Bravely Default: A Hidden Gem Worth Picking Up

Bravely Default II’s reveal was a surprise to be sure, but a welcome one. Star Wars memes aside, many players were excited upon the hidden gem’s sequel announcement. The original Bravely Default and its sequel, Bravely Second were loved dearly by most of those who played them. They certainly weren’t the perfect games, Bravely Default fell victim to some unfortunate padding, but they were still excellent. What issues Bravely Default had, Bravely Second took it upon itself to correct. Padding was disposed of, and it still managed to be a great game. Ultimately, this Final Fantasy spin-off was one of the big stepping stones in Square Enix’s return to a higher standard of JRPG’s. As such, Bravely Default II is definitely a game to pick up this next year, but what did its predecessors do to raise hopes of this upcoming game’s greatness?

The Cast of Bravely Second

Bravely Default and Bravely Second had a lot of things going for them. An interesting story, fun characters, and a ton of world-building and lore. In the journals in both games, each item and creature you find and face has its own entry, often multiple in game pages long, with lore, tips on the encounter, and even the characters’ commentary. Of course, they had much more to it than just items and creatures, but regardless, the attention to detail was rather astounding. The world-building is very well tied into the development of the characters throughout the story, as I won’t be going into spoilers for this article, I can’t go too far into detail with many topics concerning this, but looking simply at the surface, let’s take a look at a big center point, the Crystal Orthodoxy. Considering the Crystals have a major role in the world, it is only natural that they would be central to the lives of the people, and unsurprisingly, the religion based around them is just that. It’s a part of everyday life, and the various cultures have influences upon them because of the Church, and likewise, the characters from each region reflect this. Nowhere is this more evident than the kingdom of Ancheim, where the nation is reliant on the winds of their land in order to power their industry, and when the winds stop, the people begin to suffer because of it, causing banditry, shortages, inflation, etc.

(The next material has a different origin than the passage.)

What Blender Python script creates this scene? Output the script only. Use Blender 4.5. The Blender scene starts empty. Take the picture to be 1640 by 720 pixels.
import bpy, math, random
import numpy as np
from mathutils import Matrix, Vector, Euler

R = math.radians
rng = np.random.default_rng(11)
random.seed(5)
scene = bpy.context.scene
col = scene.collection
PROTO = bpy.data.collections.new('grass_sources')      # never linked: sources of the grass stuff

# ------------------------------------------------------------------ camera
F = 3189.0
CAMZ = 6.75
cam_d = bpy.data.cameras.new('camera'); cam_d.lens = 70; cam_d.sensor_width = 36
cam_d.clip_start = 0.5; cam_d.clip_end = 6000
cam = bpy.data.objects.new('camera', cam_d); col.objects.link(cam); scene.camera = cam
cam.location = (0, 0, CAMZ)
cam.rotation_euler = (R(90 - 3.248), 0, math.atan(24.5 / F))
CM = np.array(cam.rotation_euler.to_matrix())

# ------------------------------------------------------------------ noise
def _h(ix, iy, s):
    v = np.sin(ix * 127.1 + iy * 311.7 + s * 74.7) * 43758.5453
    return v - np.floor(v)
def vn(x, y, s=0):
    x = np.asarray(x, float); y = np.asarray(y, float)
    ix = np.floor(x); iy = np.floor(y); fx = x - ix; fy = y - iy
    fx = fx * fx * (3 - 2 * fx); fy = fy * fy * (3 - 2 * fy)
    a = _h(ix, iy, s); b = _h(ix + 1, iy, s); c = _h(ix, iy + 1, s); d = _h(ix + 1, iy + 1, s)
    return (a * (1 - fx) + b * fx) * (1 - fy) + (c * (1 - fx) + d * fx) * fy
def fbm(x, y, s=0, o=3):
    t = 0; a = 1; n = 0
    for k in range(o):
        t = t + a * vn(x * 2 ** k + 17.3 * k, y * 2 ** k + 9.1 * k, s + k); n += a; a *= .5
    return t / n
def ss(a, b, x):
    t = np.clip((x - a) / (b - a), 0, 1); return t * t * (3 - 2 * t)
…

The music of Bravely Default and Bravely Second is magnificent. With tracks such as Fighting to the End, Serpent Eating the Horizon, Altair and Vega, and The Road That Leads to Heaven are excellently orchestrated. Both soundtracks as a whole have an incredible way of giving the player subtle mental cues, and, with the special move system, even has a role in battle, with the character themes acting as a time limit for the special buffs they get for using these attacks. 

Speaking of the combat, one complaint found among several players of Octopath Traveler was that it could take too long, or was slow. Oddly enough, Bravely Default, as Octopath’s big brother of sorts, actually had a much faster combat system, which, when nerfed a bit, gives you Octopath’s Boost System. The Brave/Default System functioned around BP similarly, but unlike Octopath, you could make bigger moves from the get go, instead of having to do some fancy moves, to set up. In general, the Brave/Default system was generally a perfected version of Octopath’s Boost system, in both its speed, and the freedom it gave the player. 

In-Game Combat for Bravely Default. Depicted below, the characters and whether or not they spend BP for additional actions

Freedom is probably the best way to describe the gameplay of Bravely Default and Bravely Second. The games had Twenty-Four and Thirty Job classes, respectively. While there were only four playable characters, they were fully customizable. You could throw any class on them, and any sub class you wanted, throw any weapons or armor you wanted to on them. You then had five skill slots for each character, passive skills, and so on. There was no worst job class, and there was no best job class. If you knew what you were doing, you could put together any number of busted team compositions. (An optional boss gauntlet showed some of these combinations off quite well) An individual class might be better than another, but never forget that these classes are never in a vacuum. They always have a plethora of options and abilities.

So, if you were a fan of Octopath or Final Fantasy, then Bravely Default II and the titles that came before it are definitely worth picking up. What comes next in the Bravely Default series certainly could be anything, but considering its past, and sibling series, it holds high potential for the future.